SULL'ISPIRAZIONE 1

stefano palleni a Batu

Quale che sia la natura di ciò che viene comunemente definito ispirazione, all’interno dello spettro delle esperienze umane, è ancora oggetto di dibattito filosofico e scientifico. Nell’esperienza individuale spesso coincide con il desiderio di imitare l’opera di coloro che ci hanno preceduto e per qualche motivo hanno lasciato una traccia nella nostra memoria. Ad un certo punto è necessario emanciparsi dal modello di riferimento se non si vuole rimanere arenati nell'imitazione. Un nuovo linguaggio originale si forma all’interno di una tradizione.


Con questo articolo dò inizio ad un ciclo di brevi scritti in cui verranno illustrati degli esercizi pratici derivati dalla psicologia cognitivo-comportamentale, dalla musicoterapia e dell'arteterapia che pratico da venticinque anni, tutti orientati a stimolare la creatività individuale. Questi esempi servono a mostrare come fare uso di questa facoltà al fine di produrre opere di creatività. In particolare verrà trattata la musica anche se questi semplici esercizi possono essere utilizzati in qualunque altro campo dell’espressione artistica. 


Per cominciare desidero soffermarmi su cosa significhi per me l’ispirazione e come attraverso la sua metamorfosi sia arrivato a un rapporto sincero e diretto con la mia creatività, al punto da sviluppare delle strategie per poterla utilizzare al meglio. Da quanto affermato finora potrebbe sembrare che ispirazione e creatività siano sinonimi, ebbene non lo sono. Diremo invece che in questo contesto sono da considerarsi complementari: mentre la creatività è quell’insieme di atti pratici e manuali atti a realizzare un’idea, tra i quali è compresa certamente una tecnica, l’ispirazione è la capacità di concepire questa idea nitidamente, tanto che la sua attuazione ne risulta facilitata quanto più l’oggetto mentale è compiuto.
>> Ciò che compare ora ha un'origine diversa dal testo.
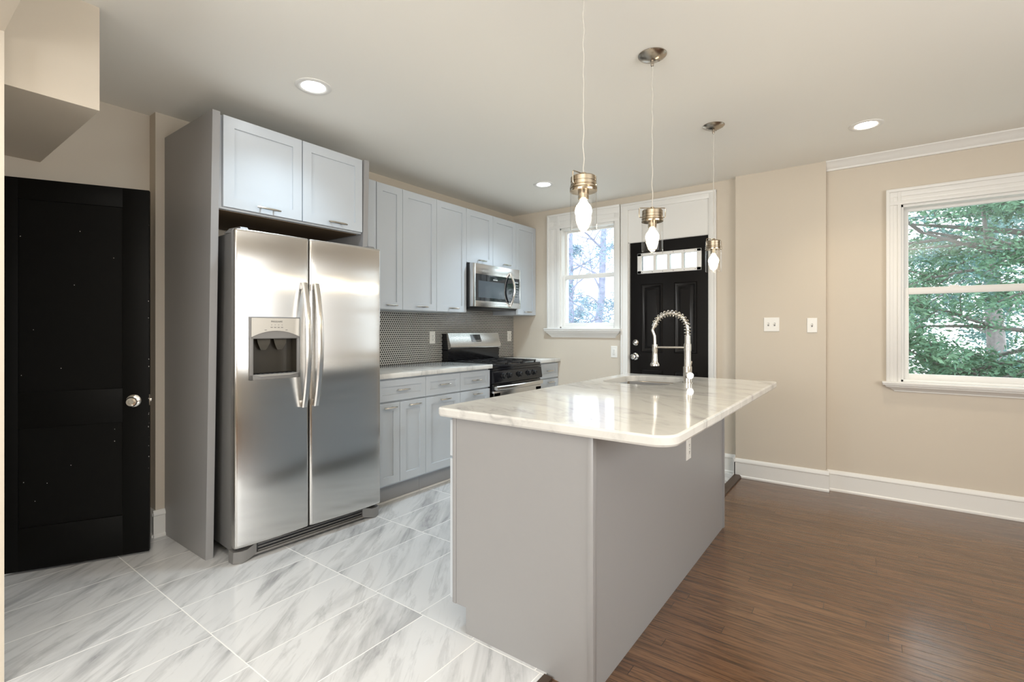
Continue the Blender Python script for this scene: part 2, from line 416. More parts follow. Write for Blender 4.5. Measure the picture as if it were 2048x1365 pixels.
# ------------------------------------------------------------------ windows
FY = lambda y: (lambda u, v, h: (u, y - h, v))   # face looking -y
def casing_leg(m, x0, x1, z0, z1, flip):
    """stepped flat casing; the thick edge is the outer one"""
    a, b = (x0, x1) if not flip else (x1, x0)
    s = 1 if b > a else -1; wd = abs(b - a)
    def bx(p, q, t): m.box(min(a + s * p, a + s * q), max(a + s * p, a + s * q), YW - t, YW + 0.002, z0, z1, 0.003)
    bx(0, 0.022, 0.034); bx(0.018, wd * 0.50, 0.024); bx(wd * 0.46, wd * 0.8, 0.020); bx(wd * 0.76, wd, 0.027)
def casing_head(m, x0, x1, z0, z1):
    h = z1 - z0
    def bz(p, q, t): m.box(x0, x1, YW - t, YW + 0.002, z1 - q, z1 - p, 0.003)
    bz(0, 0.022, 0.0345); bz(0.018, h * 0.5, 0.0245); bz(h * 0.46, h * 0.8, 0.0205); bz(h * 0.76, h, 0.0275)
def sill(m, x0, x1, zt, apron):
    m.box(x0, x1, YW - 0.062, YW + 0.06, zt - 0.016, zt, 0.004)
    z1, z0 = zt - 0.016, zt - apron
    k = z1 - z0; lp = []
    for f, dpt in ((0, 0.056), (0.14, 0.056), (0.2, 0.048), (0.42, 0.042), (0.48, 0.036), (0.80, 0.018), (0.86, 0.014), (1.0, 0.012)):
        z = z1 - f * k; e = (0.056 - dpt) * 1.55
        lp.append([(x0 + 0.004 + e, YW - dpt, z), (x1 - 0.004 - e, YW - dpt, z), (x1 - 0.004 - e, YW, z), (x0 + 0.004 + e, YW, z)])
    m.loops(lp)
def window(name, op, glass, meet, label, casL, casR, top, sill_x, apron, half):
    x0, x1, z0, z1 = op
    m = M()
    for a, b, c, d in ((x0, x0 + 0.018, z0, z1), (x1 - 0.018, x1, z0, z1), (x0, x1, z1 - 0.022, z1), (x0, x1, z0, z0 + 0.016)):
        m.box(a, b, YW - 0.004, YW + 0.155, c, d, 0.002)
    root = tag(m.build(name, TRIM), label, None, None, 'structure')
    c = M()
    casing_leg(c, casL, x0 + 0.004, z0 - 0.005, top, False); casing_leg(c, x1 - 0.004, casR, z0 - 0.005, top, True) if half > 0.06 else c.box(x1 - 0.004, casR, YW - 0.024, YW, z0, top, 0.003)
    casing_head(c, casL + 0.001, casR - 0.001, z1 - 0.004, top + 0.0015)
    c.build('casing', TRIM, root)
    st = M(); sill(st, sill_x[0], sill_x[1], z0, apron); st.build('sill', TRIM, root)
    gx0, gx1, gz0, gz1 = glass
    def sash(nm, zb, zt, gb, gt, y0, y1):
        s_ = M()
        X0, X1 = x0 + 0.016, x1 - 0.016
        s_.box(X0, gx0, y0, y1, zb, zt, 0.003).box(gx1, X1, y0, y1, zb, zt, 0.003)
        s_.box(gx0 - 0.001, gx1 + 0.001, y0, y1, zb, gb, 0.003).box(gx0 - 0.001, gx1 + 0.001, y0, y1, gt, zt, 0.003)
        o = s_.build(nm, TRIM, root)
        M().box(gx0 - 0.004, gx1 + 0.004, (y0 + y1) / 2 - 0.002, (y0 + y1) / 2 + 0.002, gb - 0.004, gt + 0.004).build('pane', PANE, o)
        return o
    lo = sash('lower_sash', z0 + 0.014, meet[1], gz0, meet[0], YW + 0.045, YW + 0.080)
    sash('upper_sash', meet[0] + 0.004, z1 - 0.02, meet[1] - 0.006, gz1, YW + 0.086, YW + 0.118)
    k = M()
    for fx in ((0.5,) if half < 0.06 else (0.25, 0.75)):
        xc = gx0 + (gx1 - gx0) * fx
        k.box(xc - 0.025, xc + 0.025, YW + 0.050, YW + 0.078, meet[1] - 0.001, meet[1] + 0.010, 0.004)
    k.build('sash_lock', TRIM, lo)
    return root
window('window_1', W1, (-2.680, -2.108, 1.312, 2.285), (1.778, 1.822), 'white double-hung window above the outlet, left of the black entry door', -2.863, -2.020, 2.478, (-2.890, -2.000), 0.098, 0.05)
window('window_2', W2, (0.205, 1.195, 0.918, 2.108), (1.497, 1.545), 'large white double-hung window on the beige wall at far right', 0.072, 1.33, 2.261, (0.048, 1.355), 0.072, 0.08)

# ------------------------------------------------------------------ back entry door
d = M()
d.box(D1[0], D1[0] + 0.016, YW - 0.004, YW + 0.155, -0.005, D1[3]).box(D1[1] - 0.016, D1[1], YW - 0.004, YW + 0.155, -0.005, D1[3]).box(D1[0], D1[1], YW - 0.004, YW + 0.155, D1[3] - 0.014, D1[3])
entry = tag(d.build('door_1', TRIM), 'black entry door with four small glass lites in the back wall', None, None, 'structure')
c = M()
c.box(-2.004, -1.936, YW - 0.024, YW + 0.002, 0, 2.470, 0.004).box(-2.008, -1.990, YW - 0.032, YW, 0, 2.474, 0.004)
c.box(-1.178, -1.117, YW - 0.024, YW + 0.002, 0, 2.462, 0.004).box(-1.131, -1.114, YW - 0.032, YW, 0, 2.466, 0.004)
c.box(-2.006, -1.116, YW - 0.0235, YW + 0.002, 2.405, 2.470, 0.004).box(-2.008, -1.114, YW - 0.0325, YW, 2.452, 2.474, 0.004)
c.build('casing', TRIM, entry)
M().box(-1.938, -1.176, YW - 0.010, YW + 0.002, 2.092, 2.41).build('transom_panel', TRIM, entry)
Yd = YW + 0.022
sl = M()
LX0, LX1, LZ0, LZ1 = -1.815, -1.285, 1.806, 1.952      # opening of the lites
for a, b, c_, e in ((-1.932, LX0, 0.005, 2.086), (LX1, -1.182, 0.005, 2.086), (LX0, LX1, 0.005, LZ0), (LX0, LX1, LZ1, 2.086)):
    sl.box(a, b, Yd, Yd + 0.044, c_, e)
slab = sl.build('door_leaf', BLACKG, entry)
for (a, b) in ((-1.815, -1.605), (-1.496, -1.289)):
    for (z0, z1) in ((1.021, 1.678), (0.22, 0.852)):
        M().nest(a, b, z0, z1, [(0, -0.004), (0, 0.003), (0.008, 0.011), (0.016, 0.011), (0.028, 0.002), (0.036, 0.002), (0.060, 0.010), (0.062, 0.010)], FY(Yd)).build('raised_panel', BLACKG, slab)
lf = M()
A0, A1, B0, B1 = -1.851, -1.249, 1.779, 1.977
for a, b, c_, e in ((A0, LX0 + 0.006, B0, B1), (LX1 - 0.006, A1, B0, B1), (A0, A1, B0, LZ0 + 0.004), (A0, A1, LZ1 - 0.004, B1)):
    lf.box(a, b, Yd - 0.014, Yd + 0.01, c_, e, 0.004)
pw = (LX1 - LX0) / 4
for i in (1, 2, 3):
    xc = LX0 + pw * i; lf.box(xc - 0.012, xc + 0.012, Yd - 0.012, Yd + 0.04, LZ0 - 0.002, LZ1 + 0.002, 0.002)
frm = lf.build('lite_frame', TRIM, slab)
for i in range(4):
    M().box(LX0 + pw * i + 0.008, LX0 + pw * (i + 1) - 0.008, Yd - 0.004, Yd - 0.001, LZ0 - 0.003, LZ1 + 0.003).build('pane', PANE, slab)
sc = M()
for i in range(6):
    for z in (B0 + 0.013, B1 - 0.013): sc.lathe([(0.004, Yd - 0.0125), (0.004, Yd - 0.0155), (0.002, Yd - 0.016)], (A0 + 0.05 + i * 0.1, 0, z), 8, 'y')
sc.build('frame_screws', GREYPL, frm)
def knob(parent, name, c, r, m, axis='y', s=-1):
    k = M()
    k.lathe([(r, 0), (r, s * 0.006), (r * 0.75, s * 0.012), (r * 0.38, s * 0.014), (r * 0.36, s * 0.032), (r * 0.78, s * 0.040), (r * 0.86, s * 0.055), (r * 0.72, s * 0.066), (r * 0.3, s * 0.069)], c, 24, axis)
    return k.build(name, m, parent)
knob(entry, 'doorknob', (-1.876, Yd, 0.978), 0.034, CHROME).location = (0, 0, 0)
dk = M(); dk.lathe([(0.031, 0), (0.031, -0.010), (0.024, -0.018), (0.012, -0.019)], (-1.872, Yd, 1.113), 24, 'y').box(-1.878, -1.866, Yd - 0.034, Yd - 0.018, 1.105, 1.121, 0.003)
dk.build('deadbolt', CHROME, entry)
M().box(-1.186, -1.172, Yd - 0.012, Yd + 0.002, 1.085, 1.18, 0.002).lathe([(0.006, 1.08), (0.006, 1.185)], (-1.179, Yd - 0.012, 0), 10).build('hinge', NICKEL, entry)
M().box(D1[0], D1[1], YW - 0.01, YW + 0.16, -0.02, 0.012).build('threshold', WOODT, entry)

# ------------------------------------------------------------------ black door standing ajar on the left
hinge = Vector((-3.538, 0.408, 0)); edge = Vector((-3.234, 0.994, 0))
dw = (edge - hinge).length; ang = math.atan2(edge.y - hinge.y, edge.x - hinge.x)
ajar = thing('door_2', 'black two-panel door standing ajar at the left edge', None, (hinge.x, hinge.y, 0.0), ang, None, 'structure')
# local: x along the leaf from hinge, visible face looks -y
Hd0, Hd1 = 0.012, 2.012
t_ = 0.036
m = M().box(0, dw, 0.009, t_ - 0.009, Hd0, Hd1)
xs_ = 0.118
for (y0, y1) in ((0, 0.0095), (t_ - 0.0095, t_)):
    m.box(0, xs_, y0, y1, Hd0, Hd1, 0.002).box(dw - xs_, dw, y0, y1, Hd0, Hd1, 0.002)
    for a, b in ((Hd0, 0.229), (0.737, 0.921), (1.905, Hd1)):
        m.box(xs_ - 0.001, dw - xs_ + 0.001, y0, y1, a, b, 0.002)
leaf = m.build('door_leaf', BLACKP, ajar)
kn = M(); kn.lathe([(0.034, 0), (0.034, -0.004), (0.027, -0.010), (0.014, -0.012), (0.0135, -0.030), (0.024, -0.038), (0.0265, -0.052), (0.022, -0.060), (0.012, -0.061), (0.010, -0.058)], (dw - 0.068, 0, 0.85), 28, 'y')
kn.build('doorknob', CHROME, ajar)
M().box(dw - 0.001, dw + 0.002, 0.006, 0.030, 0.82, 0.88).box(dw, dw + 0.010, 0.012, 0.024, 0.842, 0.858, 0.003).build('latch_plate', NICKEL, ajar)
ch = M()
for i in range(22):
    z = random.uniform(0.45, 1.05) if i < 14 else random.uniform(0.9, 1.95); ch.sphere((dw - random.uniform(0.0, 0.003), random.uniform(-0.001, 0.003), z), random.uniform(0.001, 0.0028), 6, (0.6, 0.5, 1.3))
for i in range(14):
    ch.sphere((random.uniform(0.1, dw - 0.1), 0.0088, random.uniform(0.25, 0.72) if i < 7 else random.uniform(0.95, 1.8)), random.uniform(0.0012, 0.002), 6, (1, 0.3, 1))
ch.build('paint_chips', TRIM, leaf)
M().box(-0.01, 0.012, -0.004, 0.002, 0.25, 0.34).box(-0.01, 0.012, -0.004, 0.002, 1.70, 1.79).build('hinge', NICKEL, ajar)

# ------------------------------------------------------------------ cabinets on the left wall
def pull(parent, y, z, x, L=0.128, mt=NICKEL):
    """bowed bar pull on two posts, lying along local y"""
    m = M(); r = 0.0055
    pts = [(x + 0.030 + 0.004 * (1 - (2 * i / 8 - 1) ** 2), y - L / 2 + L * i / 8, z) for i in range(9)]
    m.tube(pts, [0.0045, 0.006, 0.0065, 0.0065, 0.0065, 0.0065, 0.0065, 0.006, 0.0045], 8)
    for s in (-1, 1): m.tube([(x - 0.001, y + s * L * 0.28, z), (x + 0.031, y + s * L * 0.28, z)], 0.0042, 8)
    return m.build('handle', mt, parent)
def shaker(parent, name, y0, y1, z0, z1, x, rail=0.057, th=0.019, mt=None, rec=0.009):
    m = M().nest(y0, y1, z0, z1, [(0, 0), (0, th - 0.0012), (0.0012, th), (rail, th), (rail + 0.001, th - rec), (rail + 0.002, th - rec)], lambda u, v, h: (x + h, u, v))
    return m.build(name, mt or GREY, parent)
G = 0.0016
def carcass(parent, dx, y0, y1, z0, z1, mt=None):
    return M().box(0.0, dx, y0, y1, z0, z1, 0.001).build('cabinet_body', mt or GREY, parent)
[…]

Si tratta di un’abilità quasi visionaria che in psicologia della forma – gestalt – viene definita insight. Mentre in alcuni soggetti è naturalmente presente in altri può sembrare assente, ma in entrambi i casi può essere coltivata con la pratica e la disciplina.
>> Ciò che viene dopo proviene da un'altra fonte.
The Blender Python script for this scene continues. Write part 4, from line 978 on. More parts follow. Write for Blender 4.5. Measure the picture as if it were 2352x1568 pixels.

Nel mio caso col passare degli anni la natura dell'ispirazione, dapprima colorata di un’aura quasi mistica e metafisica, è per me divenuta più chiara e accessibile. E pur tuttavia la sua origine resta ammantata di un certo mistero, la sua fonte ignota sebbene rintracciabile nelle realtà delle cose quotidiane. Soprattutto il flusso delle idee nel momento in cui si arrivano - è questo il termine più adatto - elude ogni possibilità di controllo: inutile mettersi a tavolino cercando di trovarne, altrettanto infruttuoso provare a suonare nella speranza che qualcosa di buono esca nel corso di un’improvvisazione. Invece le probabilità aumentano se sto facendo qualche attività che non ha nulla a che vedere con la musica, come ad esempio quando sto camminando, mentre contemplo un paesaggio oppure sto guardando un film.
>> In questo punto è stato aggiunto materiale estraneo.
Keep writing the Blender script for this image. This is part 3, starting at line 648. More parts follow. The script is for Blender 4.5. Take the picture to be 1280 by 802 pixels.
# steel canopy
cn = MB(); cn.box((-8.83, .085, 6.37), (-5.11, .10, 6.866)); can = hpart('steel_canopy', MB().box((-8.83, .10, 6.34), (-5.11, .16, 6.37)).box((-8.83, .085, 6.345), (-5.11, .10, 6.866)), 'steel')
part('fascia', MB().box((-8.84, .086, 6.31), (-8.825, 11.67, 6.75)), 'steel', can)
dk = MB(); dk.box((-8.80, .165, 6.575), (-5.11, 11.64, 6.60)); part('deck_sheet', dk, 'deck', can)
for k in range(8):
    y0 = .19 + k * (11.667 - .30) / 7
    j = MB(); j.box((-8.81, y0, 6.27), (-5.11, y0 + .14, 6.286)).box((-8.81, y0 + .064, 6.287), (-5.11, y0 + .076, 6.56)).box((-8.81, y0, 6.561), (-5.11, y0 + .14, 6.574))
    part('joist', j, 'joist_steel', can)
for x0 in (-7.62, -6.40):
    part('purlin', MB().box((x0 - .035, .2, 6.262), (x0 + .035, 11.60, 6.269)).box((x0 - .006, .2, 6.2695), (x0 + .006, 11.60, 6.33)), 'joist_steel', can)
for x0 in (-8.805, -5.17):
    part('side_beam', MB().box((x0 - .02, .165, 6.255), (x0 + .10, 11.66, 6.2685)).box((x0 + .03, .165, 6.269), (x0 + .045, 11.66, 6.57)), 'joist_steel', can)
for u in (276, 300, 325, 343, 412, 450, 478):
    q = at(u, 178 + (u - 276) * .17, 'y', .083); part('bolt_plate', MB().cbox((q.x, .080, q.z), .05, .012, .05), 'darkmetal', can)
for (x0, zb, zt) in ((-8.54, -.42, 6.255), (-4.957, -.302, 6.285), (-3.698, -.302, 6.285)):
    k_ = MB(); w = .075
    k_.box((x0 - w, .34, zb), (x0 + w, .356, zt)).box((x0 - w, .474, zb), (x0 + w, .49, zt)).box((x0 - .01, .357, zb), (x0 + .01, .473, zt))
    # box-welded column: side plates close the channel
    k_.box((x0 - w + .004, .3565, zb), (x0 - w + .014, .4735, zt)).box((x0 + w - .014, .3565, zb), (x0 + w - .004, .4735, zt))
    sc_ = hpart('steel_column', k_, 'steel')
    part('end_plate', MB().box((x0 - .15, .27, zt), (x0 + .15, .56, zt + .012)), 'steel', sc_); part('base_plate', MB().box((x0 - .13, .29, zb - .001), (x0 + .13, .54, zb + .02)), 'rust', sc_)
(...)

Allora può accadere che improvvisamente un’idea musicale mi colpisca e, prima che il suono sia svanito e me ne dimentichi, prendo una nota vocale cantando nel registratore del telefono. Queste idee appaiono in forma di frammenti sonori, sono generalmente molto semplici e nitide, pure e autosufficienti, non idiomatiche, stilisticamente emancipate dai generi da me frequentati e proprio per questo così attraenti nella loro essenzialità. Questo processo può durare qualche minuto oppure a volte la melodia si fissa ossessivamente e va avanti per ore o giorni. Per quanto possano sembrare elementari o banali non mi soffermo sulla loro bontà né’ su un giudizio estetico affrettato. Una volta che le idee melodiche sono fissate me ne dimentico, passati alcuni giorni o qualche settimana le riascolto: questo mi darà la misura del loro valore. Se qualcuno tra i frammenti selezionati è ancora interessante potrà essere lavorato ulteriormente ed eventualmente divenire un brano.